L'arresto eseguito senza la preventiva consultazione col ministero della Giustizia. Il mandato della Corte penale internazionale con «gravissime anomalie» e dunque «radicalmente nullo». L'espulsione su un aereo di Stato, come avvenuto altre volte. I ministri italiani Carlo Nordio (della giustizia) e Matteo Piantedosi (dell'Interno) ricostruiscono in Parlamento il caso Almasri sostenendo la correttezza dei loro atti contrapposta alle «incongruenze» ed agli «errori» di quelli della Corte dell'Aja. E Nordio annuncia una richiesta di chiarimenti all'organismo europeo.
Problemi di forma, dunque, ma anche di contenuto. È il ministero della Giustizia, secondo la legge 237 del 2012, a curare «in via esclusiva» - recita la norma - i rapporti di cooperazione tra lo Stato italiano e la Corte penale internazionale.
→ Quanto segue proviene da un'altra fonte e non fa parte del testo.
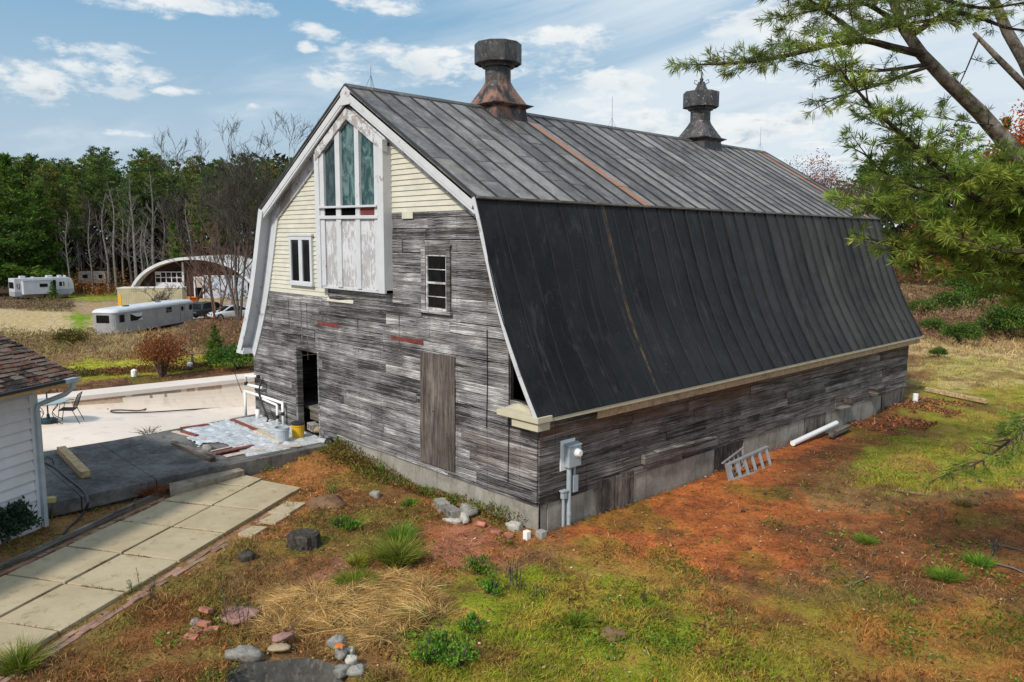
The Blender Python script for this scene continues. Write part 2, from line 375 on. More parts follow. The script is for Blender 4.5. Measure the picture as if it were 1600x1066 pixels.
concrete('terrace_concrete', (.045, .044, .045), (.22, .21, .205), (.050, .047, .045), .9)
concrete('pool_plaster', (.68, .58, .51), (.78, .69, .62), (.56, .48, .42), .35)
concrete('pool_cream', (.64, .55, .465), (.73, .645, .56), (.55, .47, .39), .6)
concrete('coping_concrete', (.60, .53, .48), (.72, .65, .60), None, .8)
concrete('block_concrete', (.22, .215, .20), (.36, .35, .32), (.13, .12, .10), 5)
concrete('rock_grey', (.13, .125, .115), (.36, .35, .33), (.09, .08, .06), 5)
concrete('rock_pale', (.34, .32, .29), (.54, .52, .48), (.20, .17, .12), 5)
concrete('rock_tan', (.26, .20, .13), (.40, .32, .22), None, 5)
concrete('slab_pink', (.24, .13, .115), (.36, .21, .185), (.18, .12, .10), 4)
concrete('pond_liner', (.030, .029, .027), (.095, .092, .085), (.16, .15, .13), 3)
concrete('pool_stain', (.22, .19, .155), (.42, .37, .31), None, 6)
concrete('tile_brown', (.34, .22, .15), (.52, .40, .31), None, 14)
simple('path_brick', (.29, .175, .13), .9, .2, .5, 3, bmp=.3, dirt=(.25, .20, .14))
simple('red_brick', (.36, .15, .105), .9, .2, .45, 9, bmp=.3, dirt=(.20, .15, .12))
simple('red_paint', (.17, .035, .03), .7, .3, .3, 8)
simple('dark_void', (.004, .004, .004), .9, 0.0, .1)
simple('barn_inside', (.03, .027, .024), .95, .05, .4)
simple('white_vinyl', (.80, .82, .86), .45, .4, .06, 1.2)
simple('house_white', (.58, .60, .65), .6, .3, .10, 1.8, dirt=(.52, .53, .55))
simple('white_pvc', (.82, .83, .84), .35, .5, .06, 4)
simple('grey_metal', (.34, .40, .45), .45, .5, .12, 6)
simple('aluminium', (.36, .37, .385), .42, .5, .15, 4, metal=.35)
simple('dark_metal', (.025, .026, .03), .5, .4, .25, 6)
simple('black_rubber', (.014, .014, .016), .55, .4, .2, 6)
simple('blue_plastic', (.015, .035, .055), .45, .4, .2, 6)
simple('yellow_plastic', (.62, .36, .012), .4, .45, .08, 4)
simple('grey_plastic', (.40, .45, .50), .45, .45, .12, 4)
simple('raw_pine', (.52, .40, .19), .75, .25, .22, 9)
simple('rough_lumber', (.46, .33, .19), .85, .2, .5, 14, bmp=.6, dirt=(.16, .09, .06))
simple('red_plank', (.20, .065, .055), .75, .25, .4, 9, dirt=(.09, .05, .045))
concrete('bare_soil', (.13, .075, .042), (.24, .145, .085), (.09, .05, .03), 3)
simple('tan_board', (.42, .32, .21), .8, .2, .25, 9, dirt=(.22, .14, .09))
simple('step_wood', (.27, .235, .19), .85, .2, .3, 6, bmp=.3, dirt=(.12, .10, .08))
simple('pale_plank', (.52, .45, .38), .8, .2, .25, 9, dirt=(.30, .22, .17))
simple('bark_dark', (.060, .048, .040), .95, .1, .5, 7, bmp=.6)
simple('bark_pine', (.115, .10, .085), .95, .1, .75, 9, bmp=1.0, dirt=(.27, .27, .235))
simple('bark_pale', (.165, .155, .145), .9, .1, .4, 5)
simple('bark_grey', (.082, .072, .066), .9, .1, .4, 5)
simple('bark_red', (.16, .105, .088), .9, .1, .4, 5)
simple('stump_wood', (.062, .055, .048), .95, .1, .6, 12, bmp=.8)
simple('trailer_skin', (.30, .31, .325), .5, .4, .22, .9, dirt=(.28, .285, .295))
simple('trailer_roof', (.56, .59, .64), .6, .3, .10, 1.2)
simple('rv_white', (.52, .54, .58), .35, .5, .08, .8)
simple('rv_grey', (.30, .33, .38), .4, .5, .10, 1)
simple('container_cream', (.46, .42, .28), .6, .3, .12, 1)
simple('container_white', (.60, .59, .55), .6, .3, .08, 1)
simple('sign_yellow', (.75, .40, .02), .5, .4, .06)
simple('brick_brown', (.050, .026, .022), .85, .2, .35, 5)
simple('building_white', (.60, .62, .66), .6, .3, .10, .8)
simple('bubble_white', (.42, .47, .58), .6, .3, .28, 2.5)
simple('arch_roof', (.62, .62, .62), .6, .3, .10, .7)
simple('camper_pink', (.40, .34, .32), .8, .2, .3, 1.2, dirt=(.20, .17, .15))
simple('car_grey', (.045, .048, .052), .25, .6, .1)
simple('car_white', (.72, .74, .78), .25, .6, .06)
simple('tail_red', (.30, .01, .01), .3, .5, .05)
simple('orange_plastic', (.65, .17, .02), .5, .4, .1)
simple('weed_fabric', (.035, .045, .055), .6, .3, .2)
simple('glass_table', (.30, .38, .36), .12, .6, .05)
def glass(name, a, b, rough=.08):
    N = new_mat(name, rough, .14)
    n = N.noise(N.map(N.co, (2, 2, 1.2)), 2.2, 7, .65, .8)
    N.set(N.b.inputs['Base Color'], N.mix(N.ss(n, .40, .62), a, b)); bump(N, N.noise(N.co, 2.5, 3), .08, .03); return N.mat
glass('dark_glass', (.006, .007, .008), (.012, .013, .015)); glass('blue_glass', (.014, .030, .036), (.05, .085, .095), .14); glass('frosted_glass', (.02, .055, .06), (.12, .20, .205), .25)
def shingles():
    N = new_mat('old_shingles', .95, .1)
    _, r, g, b = attr(N); n = N.noise(N.co, 5, 8, .72); n2 = N.noise(N.co, 1.6, 5, .6)
    c = N.mix(N.ss(N.m('ADD', n, N.m('MULTIPLY', N.m('SUBTRACT', r, .5), .5)), .35, .7), (.03, .026, .024), (.15, .125, .11))
    c = N.mix(N.ss(N.m('ADD', N.m('MULTIPLY', N.noise(N.co, 17, 4), .5), N.m('MULTIPLY', n2, .5)), .49, .60), c, (.16, .065, .042))
    c = N.mix(N.ss(N.noise(N.co, 26, 4), .64, .72), c, (.30, .26, .22))
    N.set(N.b.inputs['Base Color'], c); bump(N, n, .6, .02); return N.mat
shingles()
def plastic_sheet():
    N = new_mat('plastic_film', .30, .5)
    n = N.noise(N.co, 5, 8, .65, 1.2)
    N.set(N.b.inputs['Base Color'], N.mix(N.ss(n, .35, .7), (.40, .43, .47), (.70, .73, .77))); bump(N, n, .9, .03); return N.mat
plastic_sheet()
def foliage(name, rough=.75, trans=.0, var=.35):
    N = new_mat(name, rough, .15)
    c, r, g, b = attr(N)
    f = N.ss(N.noise(N.co, 3.5, 3), .25, .75, 1-var, 1+var)
    k = N.mix(1.0, c, N.n('ShaderNodeCombineColor', Red=f, Green=f, Blue=f).outputs[0], 'MULTIPLY'); N.set(N.b.inputs['Base Color'], k)
    if trans:
        tb = N.n('ShaderNodeBsdfTranslucent', Color=k); mx = N.n('ShaderNodeMixShader', i0=trans); N.L.new(N.b.outputs[0], mx.inputs[1]); N.L.new(tb.outputs[0], mx.inputs[2])
        out = [n for n in N.t.nodes if n.type == 'OUTPUT_MATERIAL'][0]; N.L.new(mx.outputs[0], out.inputs[0])
    return N.mat
foliage('leaves', trans=.3); foliage('needles', .6, trans=.35); foliage('grass_blades', .8, trans=.3, var=.25); foliage('litter', .9)
def ground_mat():
    N = new_mat('ground_soil', .95, .1)
    c, r, g, b = attr(N)
    n1 = N.noise(N.co, 2.4, 9, .68, .4); n2 = N.noise(N.co, 16, 6, .7, .5); n3 = N.noise(N.co, 60, 3, .6)
    f = N.m('ADD', N.ss(n1, .25, .75, .55, 1.3), N.m('MULTIPLY', N.m('SUBTRACT', n2, .5), 1.7))
    k = N.mix(1.0, c, N.n('ShaderNodeCombineColor', Red=f, Green=f, Blue=f).outputs[0], 'MULTIPLY')
    k = N.mix(N.ss(n2, .60, .74, 0, .55), k, (.035, .024, .017))
    k = N.mix(N.ss(n3, .68, .76, 0, .5), k, (.30, .20, .10))
    N.set(N.b.inputs['Base Color'], k); bump(N, N.m('ADD', n1, n2), .8, .05); return N.mat
ground_mat()
M = MATS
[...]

Ma via Arenula (sede del Ministero della giustizia) è stata tagliata fuori fin dall'inizio in questa vicenda, lamenta Nordio.
Una notizia informale dell'arresto, avvenuto a Torino alle 9.30 del 19 gennaio, spiega, «è stata trasmessa da un funzionario Interpol a un dirigente del nostro ministero alle 12,37». Solo il giorno dopo, lunedì 20 alle 12.40, il procuratore della Corte d'appello di Roma ha trasmesso «il complesso carteggio». Ed alle 13.57 l'ambasciatore italiano all'Aja ha inviato al ministero la richiesta di arresto. La comunicazione della questura, nota Nordio, «era pervenuta al ministero ad arresto già effettuato e, dunque, senza la preventiva trasmissione della richiesta di arresto a fini estradizionali emessa dalla Cpi al ministro».
Sul punto la Corte, nella sua comunicazione del 22 febbraio scorso, aveva assicurato di aver avviato il «dialogo con le autorità italiane per garantire l'efficace esecuzione di tutte le misure richieste dallo Statuto di Roma per l'attuazione della richiesta» di arresto. Ricordando alle stesse autorità che «nel caso in cui individuino problemi che possano ostacolare o impedire l'esecuzione della presente richiesta di cooperazione, dovranno consultare senza indugio la Corte per risolvere la questione». Cosa che non è avvenuta, è l'accusa dell'Aja.
Nordio, da parte sua, puntualizza che la Giustizia non ha un ruolo da mero «passacarte», ma è un «organo politico» che analizza e valuta bene prima di decidere. E mentre via Arenula valutava, la Corte d'appello di Roma scarcerava il libico, rilevando «irritualità» nell'arresto, perchè «non preceduto dalle interlocuzioni con il ministro della Giustizia», che, interessato il giorno prima dalla stessa Corte «non ha fatto pervenire alcuna richiesta in merito». Ma non c'è stata negligenza, sottolinea il guardasigilli: nel documento della Cpi, «c'era tutta una serie di criticità che avrebbero reso impossibile un'immediata richiesta alla Corte d'appello».
Problemi di date, innanzitutto. Dalle carte dell'Aja non è chiaro se i reati attributi ad Almasri sono iniziati nel febbraio 2011 o nel marzo 2015. Incongruenza sanata in una seconda versione del documento, datata 24 gennaio, in cui la Corte si è riunita «ribaltando completamente il precedente mandato di arresto. Quindi il primo atto in base al quale io avrei dovuto chiedere alla Corte d'Appello la conferma era un atto nullo», evidenzia il ministro segnalando anche che una delle tre giudici che si sono occupate del mandato era contraria, ma «il suo parere non ci è stato mandato».
Se il ministro della Giustizia si assolve per non aver dato corso al mandato d'arresto dell'Aja, per quello dell'Interno non c'è stato nulla di irregolare nella veloce espulsione verso Tripoli a bordo di un Falcon dei servizi del comandante libico, martedì 21 gennaio. Piantedosi ha firmato l'espulsione «per motivi di ordine pubblico e di sicurezza dello Stato». Non è un evento raro, sottolinea. Da quando è in carica ne ha firmati 24. È stato criticato l'uso dell'aereo di Stato. Per il titolare del Viminale, si è scelto di agire rapidamente «per i profili di pericolosità riconducibili al soggetto e per i rischi che la sua permanenza in Italia avrebbe comportato».
L'aereo è partito da Ciampino per Torino la mattina del 21, quando ancora la Corte d'appello non aveva disposto la scarcerazione. Ma ciò, rimarca, «rientra tra quelle iniziative a carattere preventivo, e quindi aperte a ogni possibile scenario (ivi compreso l'eventuale trasferimento in altro luogo di detenzione), che spettano a chi è chiamato a gestire situazioni che implicano profili di tutela della sicurezza e dell'ordine pubblico di tale rilevanza».